Die Open-Source-Software wird derzeit in fünf EU-Ländern getestet: Dänemark, Frankreich, Griechenland, Italien und Spanien. Entwickelt wurde sie von einem Konsortium um T-Systems und Scytáles. Das System ist vollständig kompatibel mit den EU Digital Identity Wallets, die bis Ende 2026 europaweit eingeführt werden sollen. Ein wichtiger Schritt zu standardisierten, sicheren Alterskontrollen in der Union.
Das Ende der Selbstauskunft
Jahrelang war die Altersverifikation online ein schlechter Witz: Ein simples Ankreuzfeld, in dem Nutzer ihr Alter bestätigen. Diese Praxis erklärt die EU nun für unzureichend. Die neuen DSA-Richtlinien fordern einen risikobasierten Ansatz: Für hochrisikoreiche Inhalte wie Pornographie oder Online-Glücksspiel ist starke Altersverifikation Pflicht. Für andere Services können biometrische Altersschätzungen ausreichen – sofern sie präzise und diskriminierungsfrei arbeiten.
Dänemark, das derzeit die EU-Ratspräsidentschaft innehat, macht Kinderschutz online zur Priorität. Das Land will EU-weite Altersverifikationsregeln, um nationale Flickenteppiche zu vermeiden. Digitalministerin Carolin Stage Olsen plädiert für harmonisierte Standards bei gleichzeitiger nationaler Flexibilität für spezifische Altersgrenzen bei Social Media.

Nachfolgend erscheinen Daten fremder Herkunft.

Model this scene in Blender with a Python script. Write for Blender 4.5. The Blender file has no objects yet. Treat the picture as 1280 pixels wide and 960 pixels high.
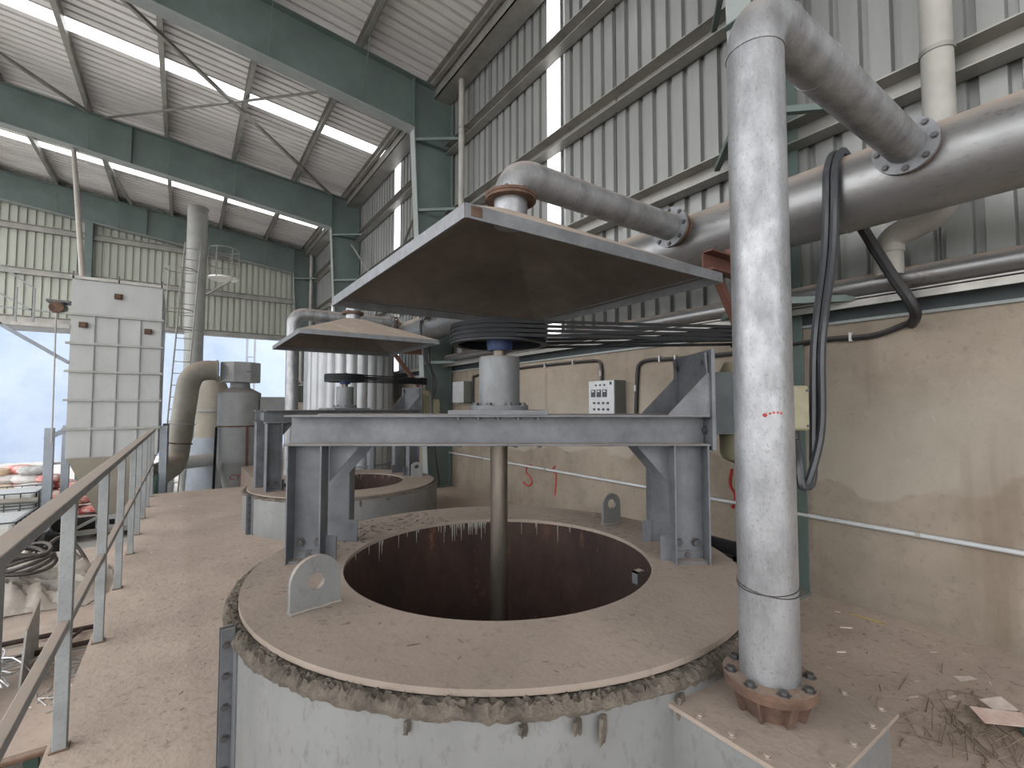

Weltweiter Präzedenzfall mit Herausforderungen
Die EU setzt mit ihrer DSA-Durchsetzung einen globalen Maßstab. Während Länder wie Großbritannien eigene Online-Sicherheitsgesetze haben, beobachten Regulierer weltweit das umfassende EU-Framework. Der „Privacy by Design“-Ansatz der Prototyp-App bietet eine Alternative zu invasiven Modellen, die routinemäßig Ausweisdokumente verlangen.
Die Umsetzung bringt Komplexität mit sich: Das DSA muss parallel zu den strengen DSGVO-Anforderungen navigiert werden, besonders beim Umgang mit Minderjährigendaten. Tech-Konzerne stehen vor der schwierigen Aufgabe, effektive Altersverifikationssysteme zu integrieren, die sowohl DSA-konform als auch DSGVO-tauglich sind. Scheitern sie, drohen massive Strafen und Reputationsschäden.
Ausblick: Strengere digitale Welt für Minderjährige
Die Ermittlungen sind erst der Anfang. Die Kommission wird weiter prüfen und bei Bedarf bindende Entscheidungen treffen, die signifikante Änderungen in der Plattform-Funktionsweise erzwingen können. Das Pilotprogramm der Altersverifikations-App läuft weiter – bereits eine zweite Version unterstützt die Verifizierung per Reisepass und Personalausweis.
2026 soll das EU Digital Identity Wallet diese Funktionalität standardmäßig integrieren und allen Bürgern der 27 Mitgliedsstaaten zur Verfügung stehen. Die Botschaft an Online-Plattformen ist unmissverständlich: Die Ära laxer Alterskontrollen ist vorbei. Wer nicht in ausgeklügelte, datenschutzwahrende Technologien zum Schutz Minderjähriger investiert, bekommt es mit einem der mächtigsten Digital-Regulierer der Welt zu tun.